Ingvild: One can easily imagine scenarios where doing well comes in conflict with doing good. How can companies show consumers that they’re providing value to all stakeholders and aren’t engaging in greenwashing, diversity washing, or washing of any other kind?

Ty: The biggest barrier that arises in this work is the belief that doing it is somehow hurting your business. But fast forward a few years, and short-term skimping for quick profit turns into long-term headaches.

Whatever you do, it has to be authentic. There’s a real tension in the relationship with consumers, because progress isn’t always going to be as fast as you want. So it’s this interesting dance between the authentic commitment and ongoing continuous improvement. Look at the Cleveland Indians’ name change to the Cleveland Guardians. They shared a lot about why they did it, but when you look behind the scenes, there are these moments of uncertainty, moments without buy-in, without support—you’re going to get hit by both sides. That’s why you need to have that grounded compass. You need to know your unique root cause, your unique set of passions and values, and the unique resources you can bring to the table to weather the storm while you’re in the midst of change.

Ingvild: What kind of help does the private sector need from other actors, like government and nonprofits, to realize its potential for contributing to greater equity?

Ty: My first book, Just Change: How to Collaborate for Lasting Impact, was about defining the problem you’re trying to solve at a macro level and then recognizing the private-sector’s role.
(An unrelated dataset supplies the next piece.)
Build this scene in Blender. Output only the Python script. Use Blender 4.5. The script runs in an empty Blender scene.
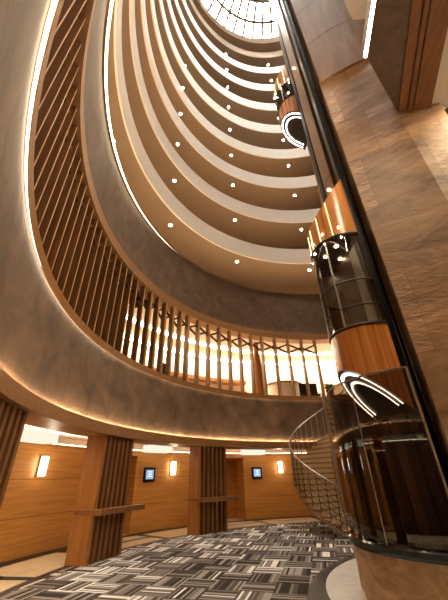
import bpy, bmesh, math, random
from mathutils import Vector, Matrix
random.seed(7)
R_ = math.radians
C = bpy.context.scene.collection
AX, AY, CZ = 5.165, 6.55, 1.63          # atrium axis, eye height
RR = 8.6                                # atrium radius

# ------------------------------------------------------------------ materials
def new_mat(name):
    m = bpy.data.materials.new(name); m.use_nodes = True
    nt = m.node_tree
    for n in list(nt.nodes): nt.nodes.remove(n)
    out = nt.nodes.new('ShaderNodeOutputMaterial')
    return m, nt, out
def N(nt, t, **kw):
    n = nt.nodes.new(t)
    for k, v in kw.items(): setattr(n, k, v)
    return n
def srgb(r, g, b):
    f = lambda c: (c/255/12.92) if c/255 <= .04045 else ((c/255+.055)/1.055)**2.4
    return (f(r), f(g), f(b), 1)
def ramp(nt, stops):
    r = N(nt, 'ShaderNodeValToRGB'); e = r.color_ramp.elements
    while len(e) > 1: e.remove(e[-1])
    e[0].position, e[0].color = stops[0]
    for p, c in stops[1:]:
        x = e.new(p); x.color = c
    return r
def plain(name, col, rough=.5, metal=0., bump=0., bscale=60., spec=.5):
    m, nt, out = new_mat(name); b = N(nt, 'ShaderNodeBsdfPrincipled')
    tc = N(nt, 'ShaderNodeTexCoord'); no = N(nt, 'ShaderNodeTexNoise'); no.inputs['Scale'].default_value = bscale
    nt.links.new(tc.outputs['Object'], no.inputs['Vector'])
    c2 = tuple(x*.88 for x in col[:3])+(1,)
    rp = ramp(nt, [(.3, c2), (.7, col)]); nt.links.new(no.outputs['Fac'], rp.inputs['Fac'])
    nt.links.new(rp.outputs['Color'], b.inputs['Base Color'])
    b.inputs['Roughness'].default_value = rough; b.inputs['Metallic'].default_value = metal
    b.inputs['Specular IOR Level'].default_value = spec
    if bump:
        bp = N(nt, 'ShaderNodeBump'); bp.inputs['Strength'].default_value = bump; bp.inputs['Distance'].default_value = .02
        nt.links.new(no.outputs['Fac'], bp.inputs['Height']); nt.links.new(bp.outputs['Normal'], b.inputs['Normal'])
    nt.links.new(b.outputs[0], out.inputs[0]); return m
def emit(name, col, s):
    m, nt, out = new_mat(name); e = N(nt, 'ShaderNodeEmission')
    e.inputs['Color'].default_value = col; e.inputs['Strength'].default_value = s
    nt.links.new(e.outputs[0], out.inputs[0]); return m
def wood(name, c1, c2, scale=(2, 2, 30), rough=.4, spec=.4, panel=None, nscale=1.5):
    """stretched-noise grain; panel = height of horizontal panel joints (z), drawn as thin grooves"""
    m, nt, out = new_mat(name); b = N(nt, 'ShaderNodeBsdfPrincipled')
    tc = N(nt, 'ShaderNodeTexCoord'); mp = N(nt, 'ShaderNodeMapping'); mp.inputs['Scale'].default_value = scale
    nt.links.new(tc.outputs['Object'], mp.inputs['Vector'])
    no = N(nt, 'ShaderNodeTexNoise'); no.inputs['Scale'].default_value = nscale; no.inputs['Detail'].default_value = 6
    no.inputs['Distortion'].default_value = .6
    nt.links.new(mp.outputs[0], no.inputs['Vector'])
    rp = ramp(nt, [(.3, c1), (.7, c2)]); nt.links.new(no.outputs['Fac'], rp.inputs['Fac'])
    col = rp.outputs['Color']
    if panel:
        sp = N(nt, 'ShaderNodeSeparateXYZ'); nt.links.new(tc.outputs['Object'], sp.inputs[0])
        md = N(nt, 'ShaderNodeMath', operation='PINGPONG'); md.inputs[1].default_value = panel/2
        nt.links.new(sp.outputs['Z'], md.inputs[0])
        lt = N(nt, 'ShaderNodeMath', operation='LESS_THAN'); lt.inputs[1].default_value = .008
        nt.links.new(md.outputs[0], lt.inputs[0])
        mx = N(nt, 'ShaderNodeMixRGB'); mx.blend_type = 'MULTIPLY'; mx.inputs['Color2'].default_value = (.45, .4, .35, 1)
        nt.links.new(lt.outputs[0], mx.inputs['Fac']); nt.links.new(col, mx.inputs['Color1']); col = mx.outputs[0]
    nt.links.new(col, b.inputs['Base Color']); b.inputs['Roughness'].default_value = rough
    b.inputs['Specular IOR Level'].default_value = spec
    nt.links.new(b.outputs[0], out.inputs[0]); return m
def stone(name, dark, light, scale=1.2, rough=.5, bump=.25, block=None, fine=14., stretch=(1, 1, 1), cyl=False, dist=1.6, tone=.75):
    m, nt, out = new_mat(name); b = N(nt, 'ShaderNodeBsdfPrincipled')
    tc = N(nt, 'ShaderNodeTexCoord'); mp = N(nt, 'ShaderNodeMapping'); mp.inputs['Scale'].default_value = stretch
    mp.inputs['Rotation'].default_value = (0.5, .5, .3) if stretch != (1, 1, 1) else (0, 0, 0)
    vec = tc.outputs['Object']
    nt.links.new(vec, mp.inputs['Vector'])
    n1 = N(nt, 'ShaderNodeTexNoise'); n1.inputs['Scale'].default_value = scale; n1.inputs['Detail'].default_value = 9
    n1.inputs['Roughness'].default_value = .65; n1.inputs['Distortion'].default_value = dist
    n2 = N(nt, 'ShaderNodeTexNoise'); n2.inputs['Scale'].default_value = fine; n2.inputs['Detail'].default_value = 6
    for n in (n1, n2): nt.links.new(mp.outputs[0], n.inputs['Vector'])
    rp = ramp(nt, [(.28, dark), (.5, tuple((a+c)/2 for a, c in zip(dark, light))), (.72, light)])
    nt.links.new(n1.outputs['Fac'], rp.inputs['Fac']); col = rp.outputs['Color']
    hgt = n2.outputs['Fac']
    if block:
        # offset rectangular slabs, each with a tone of its own and a thin joint
        sp = N(nt, 'ShaderNodeSeparateXYZ'); nt.links.new(vec, sp.inputs[0])
        cb = N(nt, 'ShaderNodeCombineXYZ')
        ad = N(nt, 'ShaderNodeMath', operation='MULTIPLY_ADD'); ad.inputs[1].default_value = block[2]; 
        my = N(nt, 'ShaderNodeMath', operation='MULTIPLY'); my.inputs[1].default_value = block[3]
        nt.links.new(sp.outputs['Y'], my.inputs[0]); nt.links.new(sp.outputs['X'], ad.inputs[0]); nt.links.new(my.outputs[0], ad.inputs[2])
        along = ad.outputs[0]
        if cyl:
            sx = N(nt, 'ShaderNodeMath', operation='SUBTRACT'); sx.inputs[1].default_value = AX; nt.links.new(sp.outputs['X'], sx.inputs[0])
            sy = N(nt, 'ShaderNodeMath', operation='SUBTRACT'); sy.inputs[1].default_value = AY; nt.links.new(sp.outputs['Y'], sy.inputs[0])
            at = N(nt, 'ShaderNodeMath', operation='ARCTAN2'); nt.links.new(sy.outputs[0], at.inputs[0]); nt.links.new(sx.outputs[0], at.inputs[1])
            mr = N(nt, 'ShaderNodeMath', operation='MULTIPLY'); mr.inputs[1].default_value = RR; nt.links.new(at.outputs[0], mr.inputs[0]); along = mr.outputs[0]
        nt.links.new(along, cb.inputs[0]); nt.links.new(sp.outputs['Z'], cb.inputs[1])
        br = N(nt, 'ShaderNodeTexBrick'); br.inputs['Scale'].default_value = 1; br.inputs['Brick Width'].default_value = block[0]
        br.inputs['Row Height'].default_value = block[1]; br.inputs['Mortar Size'].default_value = .006
        br.inputs['Color1'].default_value = (.62, .58, .55, 1); br.inputs['Color2'].default_value = (1.1, 1.08, 1.05, 1)
        br.inputs['Mortar'].default_value = (.4, .37, .35, 1); br.offset = .37
        nt.links.new(cb.outputs[0], br.inputs['Vector'])
        mx = N(nt, 'ShaderNodeMixRGB'); mx.blend_type = 'MULTIPLY'; mx.inputs['Fac'].default_value = tone
        nt.links.new(col, mx.inputs['Color1']); nt.links.new(br.outputs['Color'], mx.inputs['Color2']); col = mx.outputs[0]
        # the paler slabs are split-faced: coarse relief
        bw = N(nt, 'ShaderNodeRGBToBW'); nt.links.new(br.outputs['Color'], bw.inputs[0])
        gt = N(nt, 'ShaderNodeMapRange'); gt.inputs['From Min'].default_value = .88; gt.inputs['From Max'].default_value = .98
        gt.inputs['To Min'].default_value = .25; gt.inputs['To Max'].default_value = 2.2
        nt.links.new(bw.outputs[0], gt.inputs['Value'])
        mm = N(nt, 'ShaderNodeMath', operation='MULTIPLY'); nt.links.new(n2.outputs['Fac'], mm.inputs[0]); nt.links.new(gt.outputs[0], mm.inputs[1])
        hgt = mm.outputs[0]
    nt.links.new(col, b.inputs['Base Color']); b.inputs['Roughness'].default_value = rough
    if bump:
        a = N(nt, 'ShaderNodeMath', operation='ADD'); nt.links.new(n1.outputs['Fac'], a.inputs[0]); nt.links.new(hgt, a.inputs[1])
        bp = N(nt, 'ShaderNodeBump'); bp.inputs['Strength'].default_value = bump; bp.inputs['Distance'].default_value = .05
        nt.links.new(a.outputs[0], bp.inputs['Height']); nt.links.new(bp.outputs['Normal'], b.inputs['Normal'])
    nt.links.new(b.outputs[0], out.inputs[0]); return m
def glass(name, tint, refl_rough=.02, ior=1.5, gloss=1.0):
    m, nt, out = new_mat(name)
    tr = N(nt, 'ShaderNodeBsdfTransparent'); tr.inputs['Color'].default_value = tint
    gl = N(nt, 'ShaderNodeBsdfGlossy'); gl.inputs['Roughness'].default_value = refl_rough; gl.inputs['Color'].default_value = (gloss, gloss, gloss, 1)
    fr = N(nt, 'ShaderNodeFresnel'); fr.inputs['IOR'].default_value = ior
    mx = N(nt, 'ShaderNodeMixShader'); nt.links.new(fr.outputs[0], mx.inputs[0])
    nt.links.new(tr.outputs[0], mx.inputs[1]); nt.links.new(gl.outputs[0], mx.inputs[2])
    nt.links.new(mx.outputs[0], out.inputs[0]); return m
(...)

For example, we worked on a cross-sector project with an education system. The biggest challenges for the young people were the unstable economic conditions of their families and the lack of education prospects and good jobs. The education system needed corporations to come to the table in a different way. Corporations don’t need to learn how to do education, but they do need guidance on how to pipeline in ways that are authentic, supportive, and inclusive in communities they’re not used to working with. The answer isn’t companies as lone actors; it’s companies showing up as good actors in service of change.